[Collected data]
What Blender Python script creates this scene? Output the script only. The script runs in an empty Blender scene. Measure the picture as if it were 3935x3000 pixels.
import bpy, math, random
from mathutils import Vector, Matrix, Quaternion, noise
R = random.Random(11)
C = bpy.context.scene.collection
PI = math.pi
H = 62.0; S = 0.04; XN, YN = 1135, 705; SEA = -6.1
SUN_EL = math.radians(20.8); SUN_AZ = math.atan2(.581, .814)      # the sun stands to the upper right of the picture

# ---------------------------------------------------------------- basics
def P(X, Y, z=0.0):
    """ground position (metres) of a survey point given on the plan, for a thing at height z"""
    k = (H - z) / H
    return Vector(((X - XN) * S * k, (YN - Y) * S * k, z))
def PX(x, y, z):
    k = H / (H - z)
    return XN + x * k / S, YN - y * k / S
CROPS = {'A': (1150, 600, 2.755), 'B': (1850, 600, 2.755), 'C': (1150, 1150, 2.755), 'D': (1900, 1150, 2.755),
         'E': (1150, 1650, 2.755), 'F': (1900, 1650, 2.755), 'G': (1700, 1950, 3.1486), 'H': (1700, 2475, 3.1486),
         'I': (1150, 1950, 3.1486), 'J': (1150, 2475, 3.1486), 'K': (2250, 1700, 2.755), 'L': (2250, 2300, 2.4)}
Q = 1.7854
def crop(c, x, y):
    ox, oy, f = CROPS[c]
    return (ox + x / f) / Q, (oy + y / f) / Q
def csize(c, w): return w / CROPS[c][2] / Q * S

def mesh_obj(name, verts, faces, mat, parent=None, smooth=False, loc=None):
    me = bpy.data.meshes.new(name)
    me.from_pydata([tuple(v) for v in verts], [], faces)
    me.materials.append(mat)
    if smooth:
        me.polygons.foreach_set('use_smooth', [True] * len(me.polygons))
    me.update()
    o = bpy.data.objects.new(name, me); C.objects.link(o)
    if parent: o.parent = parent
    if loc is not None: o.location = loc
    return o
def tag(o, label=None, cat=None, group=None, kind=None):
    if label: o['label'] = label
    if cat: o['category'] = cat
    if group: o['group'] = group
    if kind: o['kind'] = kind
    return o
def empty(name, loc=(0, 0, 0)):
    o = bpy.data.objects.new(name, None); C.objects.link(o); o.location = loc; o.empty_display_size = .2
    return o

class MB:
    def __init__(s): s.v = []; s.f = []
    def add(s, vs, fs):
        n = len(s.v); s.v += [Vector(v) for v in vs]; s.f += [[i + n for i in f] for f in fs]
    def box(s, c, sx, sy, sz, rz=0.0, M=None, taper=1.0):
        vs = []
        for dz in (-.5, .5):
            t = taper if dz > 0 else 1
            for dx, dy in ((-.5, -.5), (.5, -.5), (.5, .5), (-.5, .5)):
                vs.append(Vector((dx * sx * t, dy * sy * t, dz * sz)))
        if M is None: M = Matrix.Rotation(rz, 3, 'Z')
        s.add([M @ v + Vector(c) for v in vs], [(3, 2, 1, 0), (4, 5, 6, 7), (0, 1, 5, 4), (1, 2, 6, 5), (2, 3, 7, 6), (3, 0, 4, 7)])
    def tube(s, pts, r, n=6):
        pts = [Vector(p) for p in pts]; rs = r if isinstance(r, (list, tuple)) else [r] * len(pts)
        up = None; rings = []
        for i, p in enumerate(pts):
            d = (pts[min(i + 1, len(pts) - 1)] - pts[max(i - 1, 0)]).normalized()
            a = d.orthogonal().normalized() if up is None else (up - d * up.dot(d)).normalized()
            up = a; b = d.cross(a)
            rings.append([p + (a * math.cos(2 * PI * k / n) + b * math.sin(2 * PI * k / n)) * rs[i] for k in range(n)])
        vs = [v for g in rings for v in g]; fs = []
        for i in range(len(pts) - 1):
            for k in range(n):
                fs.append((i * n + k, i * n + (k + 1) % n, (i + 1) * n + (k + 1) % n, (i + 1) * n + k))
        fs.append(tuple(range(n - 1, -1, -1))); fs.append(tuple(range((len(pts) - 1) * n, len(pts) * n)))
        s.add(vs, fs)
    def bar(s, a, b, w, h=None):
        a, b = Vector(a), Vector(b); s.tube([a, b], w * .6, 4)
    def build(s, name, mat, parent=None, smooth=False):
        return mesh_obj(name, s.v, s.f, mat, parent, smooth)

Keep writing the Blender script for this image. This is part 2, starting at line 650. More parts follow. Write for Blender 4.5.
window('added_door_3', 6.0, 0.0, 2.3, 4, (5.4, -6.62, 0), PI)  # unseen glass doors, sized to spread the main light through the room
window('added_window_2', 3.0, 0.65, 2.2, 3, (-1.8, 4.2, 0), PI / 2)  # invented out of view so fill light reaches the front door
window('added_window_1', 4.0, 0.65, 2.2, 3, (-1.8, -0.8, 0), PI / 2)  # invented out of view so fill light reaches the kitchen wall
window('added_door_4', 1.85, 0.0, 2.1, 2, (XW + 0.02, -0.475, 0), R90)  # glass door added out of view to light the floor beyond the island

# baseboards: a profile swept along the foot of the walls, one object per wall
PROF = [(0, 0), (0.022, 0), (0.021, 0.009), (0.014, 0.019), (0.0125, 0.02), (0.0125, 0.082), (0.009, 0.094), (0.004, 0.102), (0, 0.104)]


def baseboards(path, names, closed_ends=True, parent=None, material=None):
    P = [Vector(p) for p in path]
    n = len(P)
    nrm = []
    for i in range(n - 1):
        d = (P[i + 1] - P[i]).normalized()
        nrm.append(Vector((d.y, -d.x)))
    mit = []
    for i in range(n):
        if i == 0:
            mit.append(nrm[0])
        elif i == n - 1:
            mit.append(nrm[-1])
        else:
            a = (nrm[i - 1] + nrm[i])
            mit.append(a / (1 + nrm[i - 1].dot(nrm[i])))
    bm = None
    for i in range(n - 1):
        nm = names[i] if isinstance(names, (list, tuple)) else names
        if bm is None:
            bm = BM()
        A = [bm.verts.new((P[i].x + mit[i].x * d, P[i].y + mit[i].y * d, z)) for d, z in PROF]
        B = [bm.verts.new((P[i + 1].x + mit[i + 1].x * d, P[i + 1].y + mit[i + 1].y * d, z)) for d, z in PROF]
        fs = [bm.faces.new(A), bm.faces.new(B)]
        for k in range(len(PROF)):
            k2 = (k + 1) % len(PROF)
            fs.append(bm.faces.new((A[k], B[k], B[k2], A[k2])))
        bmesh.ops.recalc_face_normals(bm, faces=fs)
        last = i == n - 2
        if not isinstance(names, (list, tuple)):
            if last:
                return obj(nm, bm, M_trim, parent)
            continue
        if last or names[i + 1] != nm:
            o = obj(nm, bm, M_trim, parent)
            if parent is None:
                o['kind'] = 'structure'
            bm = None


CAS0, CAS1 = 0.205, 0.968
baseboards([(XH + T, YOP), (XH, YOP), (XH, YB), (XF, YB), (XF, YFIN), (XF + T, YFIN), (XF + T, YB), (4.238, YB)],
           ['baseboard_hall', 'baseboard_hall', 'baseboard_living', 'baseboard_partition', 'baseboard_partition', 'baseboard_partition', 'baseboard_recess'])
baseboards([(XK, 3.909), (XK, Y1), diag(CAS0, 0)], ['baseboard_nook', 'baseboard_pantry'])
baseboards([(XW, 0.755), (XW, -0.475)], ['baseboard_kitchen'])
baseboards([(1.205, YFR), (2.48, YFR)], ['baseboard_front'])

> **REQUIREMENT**
Restate the first line and every line after it, word for word, stopping once the line with "def csize(c, w): return" is done.

> **ANSWER TO THIS EXERCISE**
What Blender Python script creates this scene? Output the script only. The script runs in an empty Blender scene. Measure the picture as if it were 3935x3000 pixels.
import bpy, math, random
from mathutils import Vector, Matrix, Quaternion, noise
R = random.Random(11)
C = bpy.context.scene.collection
PI = math.pi
H = 62.0; S = 0.04; XN, YN = 1135, 705; SEA = -6.1
SUN_EL = math.radians(20.8); SUN_AZ = math.atan2(.581, .814)      # the sun stands to the upper right of the picture

# ---------------------------------------------------------------- basics
def P(X, Y, z=0.0):
    """ground position (metres) of a survey point given on the plan, for a thing at height z"""
    k = (H - z) / H
    return Vector(((X - XN) * S * k, (YN - Y) * S * k, z))
def PX(x, y, z):
    k = H / (H - z)
    return XN + x * k / S, YN - y * k / S
CROPS = {'A': (1150, 600, 2.755), 'B': (1850, 600, 2.755), 'C': (1150, 1150, 2.755), 'D': (1900, 1150, 2.755),
         'E': (1150, 1650, 2.755), 'F': (1900, 1650, 2.755), 'G': (1700, 1950, 3.1486), 'H': (1700, 2475, 3.1486),
         'I': (1150, 1950, 3.1486), 'J': (1150, 2475, 3.1486), 'K': (2250, 1700, 2.755), 'L': (2250, 2300, 2.4)}
Q = 1.7854
def crop(c, x, y):
    ox, oy, f = CROPS[c]
    return (ox + x / f) / Q, (oy + y / f) / Q
def csize(c, w): return w / CROPS[c][2] / Q * S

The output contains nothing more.